What the Fuck is Free-Form and How Do I Write it?

An opinion piece by Joe Bennett

 

 
Writing free-form poetry is like asking your soul to somehow take a pen and simply write down whatever it thinks. It’s spilled thoughts: it’s like spilling ink onto a page that forms the most beautiful linguistic patterns that completely capture your truest intentions and emotions, and captivate your readers in the most fascinating of ways. It can be clear, ambiguous, explorative, and even comfortably familiar (or unfamiliar if that’s your thing). It is like writing down a little piece of yourself and keeping it alive in words forever.

The art of free-form captures the essence of the Beat poet era. It draws upon the Ginsbergs and the Kerouacs inside us all, and changes and propels itself into startlingly new contemporary heights – and, right now, it’s starting all over again with you. Right here, by reading this, you’re starting yourself off on an amazing literary adventure.

As a relatively young poet, I’m going to be stereotypically strong-willed and opinionated on my views of poetry. Like a Victorian Romantic, full of angst and anti-establishmentarianism, I’m a liberally prescribed and typically self-assured Byronic student, one who will stand defiantly in my beliefs about what makes poetry great. When I talk about my life as a writer (specifically one who L O V E S poetry), one of my biggest peeves is when someone says to me: “This can’t be a poem because it just don’t rhyme!” Now, typically, my instantaneous reaction would be to scream “Poetry doesn’t need to rhyme!” in a very Jack Nicholson in A Few Good Men-esque way, but let’s face it…if you truly believe that poetry has to rhyme then you can’t handle the truth of how poetry can actually be written. It doesn’t need to have a fully prescribed set of rules about recurring rhyme or metre, and we most certainly don’t have to abide by the idea that a poem needs to be written in a trochaic or dactylic fashion.

Yes, I’ll admit, we all like a good strict form poem (personally, mine is The Tyger by William Blake), but writing in this way doesn’t have to be the be-all and the end-all of poetic writing. I don’t want to seem like I hate rhyming, really, I love a good rhyme, and this is something you should remember too. Rhyming in poetry isn’t always cheesy or cliché.

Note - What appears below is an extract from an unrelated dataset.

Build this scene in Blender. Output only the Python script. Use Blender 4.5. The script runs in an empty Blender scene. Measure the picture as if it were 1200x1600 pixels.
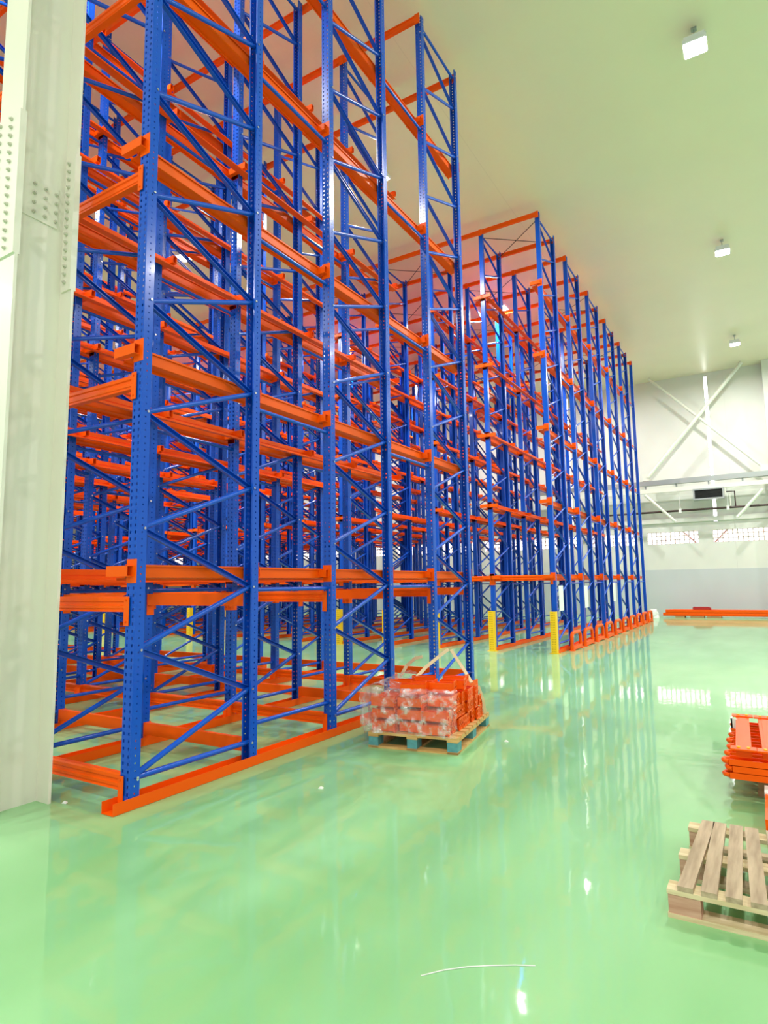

If you get the words right and the tone of where and how to use it, then, hey presto! you’ve got a pretty damn good rhyme. A free-form poem can indeed contain a rhyme too, but it doesn’t necessarily have to be in an ‘abab’, ‘abcb’ form. Throw in a few rhyming couplets if you think it’ll work, or maybe some internal rhyme, whichever you think will help the flow because it’s your poem and you’re making it the way you want it to be.

So then, as we read through and experience our own and others’ free-form poetry, what we read or write will hopefully resonate with us on many levels, with each new finding arising from yet another discovery of another level or another layer of meaning. Think of it like Shrek and his onion analogy. Free-form has got many layers, and you’ve just got to work your way through them.

Writing is much like trying to sew together a patchwork blanket. There is no ideal place to start, no one continuous idea which you can copy from your brain and paste onto a page. It is about snippets of this and that, a line here, a character or personality there, a few themes and thoughts which you somehow have to sculpt into a narrative, regardless of how nothing seems to initially fit together.

So how does this metamorphoses of jumbled thought smooth out into something worth reading, or indeed, worth writing? There is, unfortunately, no set formula for this. For some, the process of crafting your piece is persistence whilst juggling a multitude of other things; for some, it’s seclusion; for others, it is writing whilst indulging in an adventure. But what is imperative is that there is a starting point. More can be crafted with a wisp of smoke than thin air. The smallest idea can be nurtured, developed and layered into something beautiful – this small idea is your starting point. It can be a character, a theme, a really good piece of chocolate cake. As long as it is something you can place onto a page and draft, and draft, and draft until it’s the best you can make it.

For me, however, the most important aspect of crafting a poem is feedback. There will come a point where you become numb and blinded by your work. Sometimes it is that you know something is wrong, but cannot pinpoint it, or it is that there’s a hole that can only be filled by something you have no inspiration to write. Giving your poem to a friend, not even one who shares your love of writing, just one you trust and who likes to read, is the key to ironing out the violent creases in your writing.

In the end, poetry, especially free-form is pouring out your thoughts and emotions. Idealistically, there is never a right or a wrong, only the truth: the truth that you are willing to write. And that is my take-away from this. Write about what you love, and what you hate, what you fear and what you adore. Even just what confuses or confounds you. And as long as you’re pleasing yourself, that’s all that really matters.